Japan Geoscience Union Meeting 2025

Presentation information

[E] Oral

A (Atmospheric and Hydrospheric Sciences ) » A-CG Complex & General

[A-CG38] Climate Variability and Predictability on Subseasonal to Centennial Timescales

Wed. May 28, 2025 10:45 AM - 12:15 PM 101 (International Conference Hall, Makuhari Messe)

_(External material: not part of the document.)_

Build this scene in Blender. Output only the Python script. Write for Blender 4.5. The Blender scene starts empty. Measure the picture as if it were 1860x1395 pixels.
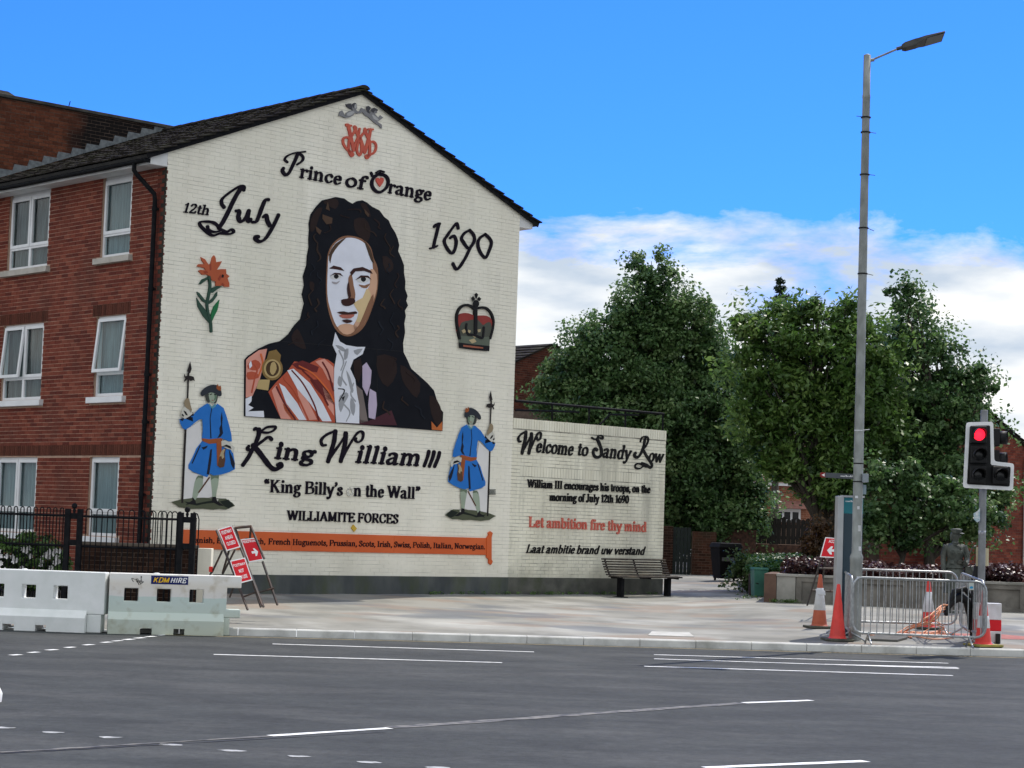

convener:Takahito Kataoka(JAMSTEC Japan Agency for Marine-Earth Science and Technology), Hiroyuki Murakami(Geophysical Fluid Dynamics Laboratory), Yushi Morioka(Japan Agency for Marine-Earth Science and Technology), Nathaniel C Johnson(NOAA Geophysical Fluid Dynamics Laboratory), Chairperson:Yushi Morioka(Japan Agency for Marine-Earth Science and Technology), Nathaniel C Johnson(NOAA Geophysical Fluid Dynamics Laboratory), Takahito Kataoka(JAMSTEC Japan Agency for Marine-Earth Science and Technology)

11:30 AM - 11:45 AM

[ACG38-10] Global and Regional Drivers for Exceptional Climate Extremes in 2023-2024: Beyond the New Normal

*Shoshiro Minobe1, Erik Behrens2, Kirsten L Findell3, Norman G Loeb4, Benoit Meyssignac6, Rowan Sutton5 (1.Graduate School of Science, Hokkaido University, 2.The National Institute of Water and Atmospheric Research, 3.Geophysical Fluid Dynamics Laboratory, National Oceanic and Atmospheric Administration, 4.NASA Langley Research Center, 5.University of Reading and National Centre for Atmospheric Science, 6.Université de Toulouse, LEGOS (CNES/CNRS/IRD/UT3))

Keywords:accerelation of global warming, Earth's Energy Imbalance, Ocean Heat Content , El Nino

Climate records have been broken with alarming regularity in recent years, but the events of 2023-24 were exceptional even when accounting for recent climatic trends. Here we quantify these events across multiple variables and show how excess energy accumulation in the Earth system drove the exceptional conditions. Key factors were the positive decadal trend in Earth’s Energy Imbalance (EEI), persistent La Niña conditions beginning in 2020, and the switch to El Niño in 2023. Between 2022 and 2023, the heating from EEI was over 75% larger than during the onset of similar recent El Niño events. We show further how regional processes shaped distinct patterns of record-breaking sea surface temperatures in individual ocean basins. If the recent trend in EEI is maintained, we argue that natural fluctuations such as ENSO cycles will increasingly lead to amplified, record-breaking impacts, with 2023-2024 serving as a glimpse of future climate extremes.